Appleseed was not without a vein of drollery in his character. Towards the latter portion of his career in Ohio a missionary found his way to the village of Mansfield, and preached to an open-air congregation. The discourse was tedious, and the preacher, though tolerably showy in his own dress, held forth with much Pharisaic leaven on the sin of extravagance as showing itself among the people in the carnal vanities of calico and stone tea. "Where now," he said, "is there a man who, like the primitive Christians, is travelling to heaven bare-footed and clad in coarse raiment?" This he repeated beyond reasonable endurance. Johnny rose from the log on which he was reclining, and advancing to the speaker, he placed one of his bare feet on the stump of the tree which served for a pulpit, and pointing to his coffee-sack garment, he quietly said, " HERE'S YOUR PRIMITIVE CHRISTIAN!"

The well-clothed missionary hesitated, stammered, and dismissed the congregation. Johnny's personal appearance was far more primitive than the preacher was inclined to copy.

In 1838, thirty years after his appearance at Sicking Creek, Johnny noticed that civilisation, wealth, and population were pressing into the wilderness of Ohio. Hitherto he had easily kept just in advance of the wave of settlement; but now towns and churches were making their appearance, and even at long intervals the stage-driver's horn broke the silence of the grand old forests, and he felt that his work was done in the region in which he had laboured so long. He visited every house, and took a solemn farewell of all the families.

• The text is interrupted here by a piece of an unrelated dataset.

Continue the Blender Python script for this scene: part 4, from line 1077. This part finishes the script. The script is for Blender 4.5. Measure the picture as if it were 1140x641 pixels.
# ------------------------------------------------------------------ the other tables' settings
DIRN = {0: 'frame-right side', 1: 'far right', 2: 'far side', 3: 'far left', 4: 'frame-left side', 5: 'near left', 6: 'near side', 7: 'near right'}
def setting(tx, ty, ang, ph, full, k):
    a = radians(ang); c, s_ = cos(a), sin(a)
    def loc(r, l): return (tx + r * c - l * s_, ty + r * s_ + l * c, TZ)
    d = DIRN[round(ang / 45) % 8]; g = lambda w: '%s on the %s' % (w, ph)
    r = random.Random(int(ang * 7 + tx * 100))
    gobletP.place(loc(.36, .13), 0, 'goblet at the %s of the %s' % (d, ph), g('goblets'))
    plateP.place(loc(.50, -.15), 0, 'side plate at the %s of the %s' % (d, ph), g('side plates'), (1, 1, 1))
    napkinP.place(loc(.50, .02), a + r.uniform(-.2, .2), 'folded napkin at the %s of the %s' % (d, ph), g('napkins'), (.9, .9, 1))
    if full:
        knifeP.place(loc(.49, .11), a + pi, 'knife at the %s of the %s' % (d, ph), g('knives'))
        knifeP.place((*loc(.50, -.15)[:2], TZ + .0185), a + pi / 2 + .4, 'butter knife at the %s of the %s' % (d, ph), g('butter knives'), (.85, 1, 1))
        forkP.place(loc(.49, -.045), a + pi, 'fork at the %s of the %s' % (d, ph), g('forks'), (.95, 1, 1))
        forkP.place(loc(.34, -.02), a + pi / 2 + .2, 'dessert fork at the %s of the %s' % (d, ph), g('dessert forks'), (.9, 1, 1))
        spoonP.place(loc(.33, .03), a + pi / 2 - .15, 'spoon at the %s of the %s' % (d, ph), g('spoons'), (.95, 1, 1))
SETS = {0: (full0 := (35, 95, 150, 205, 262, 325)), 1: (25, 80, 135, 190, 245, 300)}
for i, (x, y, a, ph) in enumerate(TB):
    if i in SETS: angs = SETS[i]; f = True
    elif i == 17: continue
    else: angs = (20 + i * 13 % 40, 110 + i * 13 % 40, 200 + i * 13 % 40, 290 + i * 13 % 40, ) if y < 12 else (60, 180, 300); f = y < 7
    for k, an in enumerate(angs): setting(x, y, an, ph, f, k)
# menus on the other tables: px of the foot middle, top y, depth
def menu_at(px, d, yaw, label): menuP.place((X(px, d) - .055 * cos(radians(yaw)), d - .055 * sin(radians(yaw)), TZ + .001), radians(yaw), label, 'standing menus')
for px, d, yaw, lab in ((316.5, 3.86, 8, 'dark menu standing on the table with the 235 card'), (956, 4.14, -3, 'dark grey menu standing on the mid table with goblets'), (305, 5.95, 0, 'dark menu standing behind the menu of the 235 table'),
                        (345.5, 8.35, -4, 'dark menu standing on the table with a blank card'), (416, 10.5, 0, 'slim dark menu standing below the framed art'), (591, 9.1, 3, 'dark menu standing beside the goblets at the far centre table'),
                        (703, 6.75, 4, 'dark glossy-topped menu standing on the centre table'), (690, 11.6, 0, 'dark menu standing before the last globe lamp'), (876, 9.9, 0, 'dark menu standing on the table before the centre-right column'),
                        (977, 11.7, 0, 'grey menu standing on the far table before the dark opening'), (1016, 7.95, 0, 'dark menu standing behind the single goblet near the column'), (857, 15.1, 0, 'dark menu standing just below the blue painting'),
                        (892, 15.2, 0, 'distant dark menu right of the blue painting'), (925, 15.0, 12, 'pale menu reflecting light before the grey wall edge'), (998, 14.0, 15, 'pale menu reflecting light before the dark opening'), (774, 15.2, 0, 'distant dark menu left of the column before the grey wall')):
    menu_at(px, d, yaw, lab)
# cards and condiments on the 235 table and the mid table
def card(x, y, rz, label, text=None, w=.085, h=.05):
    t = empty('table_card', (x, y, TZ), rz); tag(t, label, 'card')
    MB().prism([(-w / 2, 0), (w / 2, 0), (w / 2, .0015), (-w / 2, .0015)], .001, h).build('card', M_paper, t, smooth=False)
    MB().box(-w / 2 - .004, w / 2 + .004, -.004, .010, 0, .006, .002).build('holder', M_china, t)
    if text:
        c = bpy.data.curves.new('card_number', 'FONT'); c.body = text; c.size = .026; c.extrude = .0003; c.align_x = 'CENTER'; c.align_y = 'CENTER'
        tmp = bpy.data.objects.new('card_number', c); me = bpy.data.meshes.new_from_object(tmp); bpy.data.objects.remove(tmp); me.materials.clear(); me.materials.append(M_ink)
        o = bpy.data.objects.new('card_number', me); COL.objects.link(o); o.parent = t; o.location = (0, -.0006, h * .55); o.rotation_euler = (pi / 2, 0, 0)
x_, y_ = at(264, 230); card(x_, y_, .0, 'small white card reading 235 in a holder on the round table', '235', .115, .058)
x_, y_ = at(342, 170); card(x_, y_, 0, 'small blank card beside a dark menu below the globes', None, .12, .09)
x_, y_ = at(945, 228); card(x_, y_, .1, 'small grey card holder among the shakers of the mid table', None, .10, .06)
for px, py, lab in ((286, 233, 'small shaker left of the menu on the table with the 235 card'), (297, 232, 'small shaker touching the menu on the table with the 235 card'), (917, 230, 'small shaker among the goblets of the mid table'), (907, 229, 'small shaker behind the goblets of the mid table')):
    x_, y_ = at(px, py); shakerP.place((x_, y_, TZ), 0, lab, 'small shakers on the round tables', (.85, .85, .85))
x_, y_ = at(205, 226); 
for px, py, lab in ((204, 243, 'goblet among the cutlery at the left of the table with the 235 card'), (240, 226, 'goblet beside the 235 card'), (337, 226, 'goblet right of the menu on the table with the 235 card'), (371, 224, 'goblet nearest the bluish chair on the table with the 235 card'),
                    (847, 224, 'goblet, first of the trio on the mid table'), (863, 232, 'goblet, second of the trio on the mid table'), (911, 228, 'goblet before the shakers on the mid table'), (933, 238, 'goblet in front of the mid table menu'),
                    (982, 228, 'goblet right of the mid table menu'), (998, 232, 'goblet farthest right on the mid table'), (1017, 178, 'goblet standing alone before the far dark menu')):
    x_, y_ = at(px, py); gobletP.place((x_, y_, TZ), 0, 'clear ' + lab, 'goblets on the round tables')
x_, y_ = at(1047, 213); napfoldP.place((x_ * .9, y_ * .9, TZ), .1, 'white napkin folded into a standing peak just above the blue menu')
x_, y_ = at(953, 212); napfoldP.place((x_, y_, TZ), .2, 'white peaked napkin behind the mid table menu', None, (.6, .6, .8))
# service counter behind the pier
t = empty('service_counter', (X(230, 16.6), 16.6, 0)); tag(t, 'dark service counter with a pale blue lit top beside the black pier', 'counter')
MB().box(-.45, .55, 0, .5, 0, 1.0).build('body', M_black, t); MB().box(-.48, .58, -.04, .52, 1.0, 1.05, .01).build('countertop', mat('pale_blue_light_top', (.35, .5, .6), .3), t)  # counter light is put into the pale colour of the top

The little girls who had been delighted with his gifts of calico and ribbons had become sober matrons, and the boys who had wondered at what he could bear were heads of families. With parting words of loving admonition he left them and turned his steps steadily toward the setting sun. During the succeeding nine years he pursued his avocation on the western border of Ohio and in Indiana.

In the summer of 1847, when his labours had literally borne fruit over A HUNDRED THOUSAND square miles of territory, a space twice the size of Great Britain, he entered the home of a settler and was, as usual, warmly welcomed. He declined to eat with the family, but accepted some bread and milk, which he partook of sitting on the door step and gazing on the setting sun. Later in the evening he delivered his "news right fresh from heaven," and read the Beatitudes. Declining other accommodation, he slept as usual on the floor, and in the early morning he was found with his features all aglow with a supernal light, and his body so near death that his tongue refused its office.

The physician, who was hastily summoned, pronounced him dying, but added he had never seen a man in so placid a state at the approach of death. At seventy-two years of age, forty-six of which had been devoted to his self-imposed mission, he ripened into death, as naturally and beautifully as the seeds of his own planting had grown into fibre, bud, and blossom, and the matured fruit.

Thus died one of the memorable men of the pioneer times, who never inflicted pain or knew an enemy. A man of strange habits, in whom there dwelt a comprehensive love, that reached with one hand downward to the lowest forms of life, and with the other upward to the very throne of God. A labouring, self-denying, and yet most happy man—happy in living, as he believed, as pleased the Lord. A benefactor of his race, homeless, solitary, ragged, he trod the thorny earth intent only on making the wilderness fruitful. Now, no man knoweth of his sepulchre; but his deeds will live in the fragrance of the apple-blossoms he loved so well.